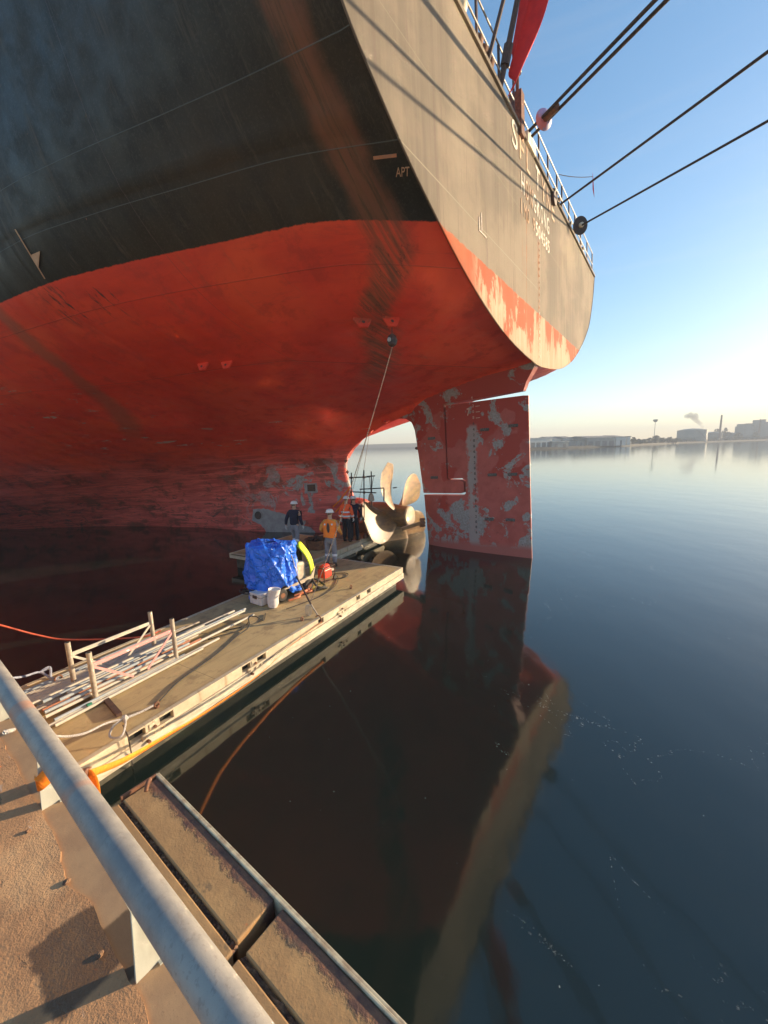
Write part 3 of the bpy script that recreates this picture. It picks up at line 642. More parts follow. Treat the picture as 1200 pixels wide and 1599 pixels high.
# ------------------------------------------------------------------ water
g = G('water')
n1 = g.noise(.55, 4, .5, vec=g.scale(1, .55, 1)); n2 = g.noise(3.2, 3, .55, vec=g.scale(1, .6, 1)); n3 = g.noise(.05, 3, .5)
foamn = g.noise(1.0, 3, .5, vec=g.scale(.55, .28, 1), dist=1.2)
line = g.ss(g.m('ABSOLUTE', g.m('SUBTRACT', foamn, .5)), .0032, .0008)
foam = g.mul(line, g.ss(g.noise(26, 4, .75), .55, .62), g.ss(g.noise(.22, 3, .5), .45, .51), g.ss(g.xyz()[0], .9, 1.6), .55)
speck = g.mul(g.ss(g.noise(16, 2, .5), .775, .79), .7)
h = g.m('ADD', g.m('MULTIPLY', n1, 1.0), g.m('MULTIPLY', g.m('MULTIPLY', n2, .13), g.ss(n3, .35, .6, .35, 1)))
MAT['water'] = g.done(g.mix(g.m('MAXIMUM', foam, speck), (.008, .017, .016), (.45, .47, .44)), g.m('ADD', g.m('MULTIPLY', foam, .3), .075), bump=h, bs=.15, bd=.10)
g.b.inputs['IOR'].default_value = 1.62
mb = MB(); n_ = 64
mb.add([(0, 0, 0)] + [(1700*math.cos(2*math.pi*k/n_), 1700*math.sin(2*math.pi*k/n_), 0) for k in range(n_)], [(0, 1+k, 1+(k+1) % n_) for k in range(n_)])
tag(mb.build('water', MAT['water']), None, None, kind='structure')

# ------------------------------------------------------------------ far shore
MAT['land'] = simple('far_land', (.03, .032, .025), (.05, .045, .03), .05, rough=.9)
MAT['tree_far'] = simple('far_foliage', (.045, .055, .035), (.08, .08, .05), .8, rough=.9)
MAT['wall_grey'] = simple('warehouse_cladding', (.20, .21, .20), (.26, .27, .26), .3, rough=.7)
MAT['wall_pale'] = simple('pale_cladding', (.45, .45, .43), (.55, .54, .50), .3, rough=.7)
MAT['tank'] = simple('tank_plates', (.16, .19, .18), (.22, .24, .22), .1, rough=.6)
MAT['brick_far'] = simple('dark_brick', (.16, .10, .08), (.20, .13, .10), .5, rough=.9)
MAT['roof_far'] = simple('grey_roof', (.12, .12, .12), (.16, .16, .16), .4, rough=.8)
SH = [(815, 255), (832, 260), (865, 268), (915, 285), (960, 305), (1000, 345), (1060, 430), (1120, 480), (1200, 540), (1300, 640), (1420, 760)]
def gp(x, D, z=0.0):
    r = ray(x, 700); q = CAM + r*(D/r.y); return Vector((q.x, q.y, z))
mb = MB()
fr = [gp(x, D) for x, D in SH]; bk = [gp(x, D+700) for x, D in SH]; n_ = len(fr)
V = [q+Vector((0, 0, -1)) for q in fr] + [q+(q-CAM).normalized()*4*Vector((1, 1, 0)).length+Vector((0, 0, 1.6-0*q.z)) for q in fr] + [Vector((q.x, q.y, 2.2)) for q in bk] + [Vector((q.x, q.y, -1)) for q in bk]
mb.add(V, [(a*n_+i, a*n_+i+1, (a+1)*n_+i+1, (a+1)*n_+i) for a in range(3) for i in range(n_-1)] + [(a*n_, (a+1)*n_, ((a+2) % 4)*n_, ((a+3) % 4)*n_) for a in (0,)])
tag(mb.build('shore', MAT['land']), None, None, kind='structure')
mb = MB(); fr = [gp(x, D) for x, D in [(540, 800), (600, 780), (660, 790), (720, 800)]]; bk = [gp(x, 1400) for x in (540, 600, 660, 720)]
V = [q+Vector((0, 0, -1)) for q in fr] + [q+Vector((0, 6, 3)) for q in fr] + [q+Vector((0, 60, 11)) for q in fr] + [q+Vector((0, 0, 14)) for q in bk]
mb.add(V, [(a*4+i, a*4+i+1, (a+1)*4+i+1, (a+1)*4+i) for a in range(3) for i in range(3)]); tag(mb.build('distant_bank', MAT['land']), None, None, kind='structure')
def H(x, ytop, D):  # height that reaches ytop at distance D
    r = ray(x, ytop); return CAM.z + r.z*(D/r.y)
def shed(x0, x1, yt, D, roof, wall, label, depth=22, gable=0, doors=3):
    a = gp(x0, D); b = gp(x1, D+ (x1-x0)*.25); h = H((x0+x1)/2, yt, (a.y+b.y)/2); t = (b-a); L = t.length; t.normalize(); nrm = Vector((-t.y, t.x, 0))
    th = thing('warehouse', label, 'warehouse', M=mat(a, t, nrm, vU), group='buildings on the far shore')
    mb = MB(); mb.box(0, L, 0, depth, .8, h-gable-.5); mb.build('wall', wall, th)
    mb = MB()
    if gable: mb.add([(-.4, -.4, h-gable-.5), (L+.4, -.4, h-gable-.5), (L+.4, depth/2, h), (-.4, depth/2, h), (-.4, depth+.4, h-gable-.5), (L+.4, depth+.4, h-gable-.5)], [(0, 1, 2, 3), (3, 2, 5, 4), (0, 3, 4), (1, 5, 2), (0, 4, 5, 1)])
    else: mb.box(-.4, L+.4, -.4, depth+.4, h-.5, h)
    mb.build('roof', roof, th)
    for k in range(doors):
        mb = MB(); c = L*(k+.5)/doors; mb.box(c-L*.09, c+L*.09, -.06, .1, .8, .8+(h-gable)*.5); mb.build('door', MAT['roof_far'], th)
    return th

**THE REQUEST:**
Leave out the pictures, then repeat the listing above exactly from its first line to the line with "MAT['water']), None, None, kind='structure')", inclusive.

**EXERCISE OUTPUT:**
Write part 3 of the bpy script that recreates this picture. It picks up at line 642. More parts follow. Treat the picture as 1200 pixels wide and 1599 pixels high.
# ------------------------------------------------------------------ water
g = G('water')
n1 = g.noise(.55, 4, .5, vec=g.scale(1, .55, 1)); n2 = g.noise(3.2, 3, .55, vec=g.scale(1, .6, 1)); n3 = g.noise(.05, 3, .5)
foamn = g.noise(1.0, 3, .5, vec=g.scale(.55, .28, 1), dist=1.2)
line = g.ss(g.m('ABSOLUTE', g.m('SUBTRACT', foamn, .5)), .0032, .0008)
foam = g.mul(line, g.ss(g.noise(26, 4, .75), .55, .62), g.ss(g.noise(.22, 3, .5), .45, .51), g.ss(g.xyz()[0], .9, 1.6), .55)
speck = g.mul(g.ss(g.noise(16, 2, .5), .775, .79), .7)
h = g.m('ADD', g.m('MULTIPLY', n1, 1.0), g.m('MULTIPLY', g.m('MULTIPLY', n2, .13), g.ss(n3, .35, .6, .35, 1)))
MAT['water'] = g.done(g.mix(g.m('MAXIMUM', foam, speck), (.008, .017, .016), (.45, .47, .44)), g.m('ADD', g.m('MULTIPLY', foam, .3), .075), bump=h, bs=.15, bd=.10)
g.b.inputs['IOR'].default_value = 1.62
mb = MB(); n_ = 64
mb.add([(0, 0, 0)] + [(1700*math.cos(2*math.pi*k/n_), 1700*math.sin(2*math.pi*k/n_), 0) for k in range(n_)], [(0, 1+k, 1+(k+1) % n_) for k in range(n_)])
tag(mb.build('water', MAT['water']), None, None, kind='structure')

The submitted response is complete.